Here, agents had rightful access to the evidence because Defendant willingly provided it to them. When agents asked if Defendant had bills of sale for the weapon used in the crime, Defendant produced a large stack of bills. Then agents asked whether they could look at the firearms Defendant was selling, and Defendant agreed and produced the weapons. Defendant's consent was sufficient right of access for the plain view doctrine. Just because he later decided he wanted the evidence back does not negate that he provided lawful access, and at the moment he brought the evidence to the agents, they had a right to seize it.

Incriminating Nature of Evidence

Once these items were within agents' sight, under the circumstances it was immediately apparent that they were evidence that Defendant was conducting a business selling firearms. First, the nature was obvious because the number of bills of sales had more than quadrupled since the agents last visited the home. Agents had previously warned Defendant to either cease selling guns or get a permit. The bills and Defendant's statements demonstrated he had clearly done neither. Defendant also admitted he was selling the two seized firearms at the home online and that he would more than likely sell the guns at the gun store as well.

Defendant also argues that because agents had not conclusively determined that he was making a profit they could not lawfully seize the evidence. Agents did not need to determine profit in order to find that the incriminatory nature of the evidence was readily apparent. Defendant had previously admitted he made minimal profit on the sales. Instead, it is the guns advertised for sale, the guns Defendant admitted to likely selling in the near future, the sheer volume of bills of sale, the meticulous recordkeeping, and Defendant's concession he had not acquired a permit that provided probable cause that the nature of the evidence revealed that Defendant was dealing firearms without a license.

Arizona House of Guns

Defendant further alleges that the seizure of weapons from the gun store was without a warrant and violated his right against unreasonable seizures. From the evidence presented, the Court cannot determine how the agents retrieved the guns from the gun store. However, Defendant contends that agents "simply went into the Arizona House of Guns; requested the guns be produced; and seized the guns". This suggests that the store consented to the seizure, and Defendant raises no objections to the contrary. But, even if he had, the Court finds Defendant does not have standing to object to the seizure, because he had no expectation of privacy on the gun shop's property. See U. S. v. Salvucci, 448 U.S. 83, 9192 (1980) ("[A]n illegal search only violates the rights of those who have "a legitimate expectation of privacy in the invaded place.") (internal quotations omitted); see also Brown v.
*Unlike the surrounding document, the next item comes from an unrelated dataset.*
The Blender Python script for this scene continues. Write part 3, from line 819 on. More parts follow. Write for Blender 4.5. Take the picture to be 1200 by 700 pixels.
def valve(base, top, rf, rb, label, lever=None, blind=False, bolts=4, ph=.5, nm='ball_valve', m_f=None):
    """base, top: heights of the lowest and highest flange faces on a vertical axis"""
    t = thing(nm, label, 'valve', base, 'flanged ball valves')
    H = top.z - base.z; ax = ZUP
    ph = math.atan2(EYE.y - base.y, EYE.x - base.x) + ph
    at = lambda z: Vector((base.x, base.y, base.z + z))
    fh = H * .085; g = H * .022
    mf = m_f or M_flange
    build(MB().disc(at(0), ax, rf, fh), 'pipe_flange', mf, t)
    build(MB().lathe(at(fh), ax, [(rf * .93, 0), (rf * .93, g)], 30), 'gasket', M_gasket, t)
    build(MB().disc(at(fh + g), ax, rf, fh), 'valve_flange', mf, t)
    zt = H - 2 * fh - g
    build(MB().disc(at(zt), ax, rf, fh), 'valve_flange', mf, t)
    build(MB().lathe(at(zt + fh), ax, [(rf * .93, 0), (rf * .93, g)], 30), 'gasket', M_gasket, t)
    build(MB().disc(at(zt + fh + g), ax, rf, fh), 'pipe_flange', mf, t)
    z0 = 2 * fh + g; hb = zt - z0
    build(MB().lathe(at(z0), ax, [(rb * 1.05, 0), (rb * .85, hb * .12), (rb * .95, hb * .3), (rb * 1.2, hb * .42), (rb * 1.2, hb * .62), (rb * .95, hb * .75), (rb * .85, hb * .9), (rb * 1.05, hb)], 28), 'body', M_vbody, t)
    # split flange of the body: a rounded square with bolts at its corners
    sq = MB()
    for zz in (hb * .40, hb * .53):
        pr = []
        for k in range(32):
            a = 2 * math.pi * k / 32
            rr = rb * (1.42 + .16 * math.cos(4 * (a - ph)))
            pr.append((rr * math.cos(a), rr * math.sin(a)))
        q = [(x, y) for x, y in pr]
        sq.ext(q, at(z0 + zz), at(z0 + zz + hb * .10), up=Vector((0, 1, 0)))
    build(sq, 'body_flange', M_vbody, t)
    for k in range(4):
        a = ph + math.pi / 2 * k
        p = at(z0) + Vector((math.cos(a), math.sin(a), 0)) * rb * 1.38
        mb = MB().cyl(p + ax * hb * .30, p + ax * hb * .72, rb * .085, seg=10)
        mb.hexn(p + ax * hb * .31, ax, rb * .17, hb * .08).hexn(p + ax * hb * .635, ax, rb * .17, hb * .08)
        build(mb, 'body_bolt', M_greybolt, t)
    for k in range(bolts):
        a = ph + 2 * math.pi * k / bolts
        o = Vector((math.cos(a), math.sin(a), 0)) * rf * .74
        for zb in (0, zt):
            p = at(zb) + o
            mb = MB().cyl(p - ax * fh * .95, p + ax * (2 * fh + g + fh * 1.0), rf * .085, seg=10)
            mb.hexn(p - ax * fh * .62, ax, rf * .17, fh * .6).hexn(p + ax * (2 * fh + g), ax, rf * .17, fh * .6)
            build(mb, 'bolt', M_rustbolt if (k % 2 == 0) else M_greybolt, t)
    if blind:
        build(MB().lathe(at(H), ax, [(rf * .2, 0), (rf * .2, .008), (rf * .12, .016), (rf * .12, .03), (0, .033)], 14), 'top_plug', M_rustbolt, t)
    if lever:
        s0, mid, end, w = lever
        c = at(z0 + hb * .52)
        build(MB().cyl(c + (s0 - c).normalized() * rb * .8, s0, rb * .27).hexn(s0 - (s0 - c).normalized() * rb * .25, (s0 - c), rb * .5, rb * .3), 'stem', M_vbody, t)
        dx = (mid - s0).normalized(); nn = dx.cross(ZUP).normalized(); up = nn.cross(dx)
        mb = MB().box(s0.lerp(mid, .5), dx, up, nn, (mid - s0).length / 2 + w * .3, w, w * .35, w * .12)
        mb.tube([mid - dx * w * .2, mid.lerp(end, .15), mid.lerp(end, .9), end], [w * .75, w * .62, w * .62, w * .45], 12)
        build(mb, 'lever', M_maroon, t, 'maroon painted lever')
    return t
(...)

United States, 411 U.S. 223, 229 (1973) (Defendant had no standing to contest seizure when (1) defendant was not present during seizure, (2) defendant had no proprietary interest in premises, and (3) possession was not element of charged offense.).

The Court finds that: (1) the agents were lawfully at the Defendant's home, (2) the Defendant provided lawful access to the evidence by consensually presenting the bills of sale and firearms to the agents, and (3) the incriminatory nature of the bills of sale and firearms at Defendant's home was immediately apparent. Further, Defendant does not have standing to challenge the seizure of the guns found at Arizona House of Guns. The Defendant's Fourth Amendment rights were not violated, and suppression is not appropriate.

Accordingly, IT IS ORDERED:

1. The Report and Recommendation (Doc. 30) is ADOPTED. 2. Defendant's Motion to Suppress Motion for Return of Property (Doc. 10) is DENIED.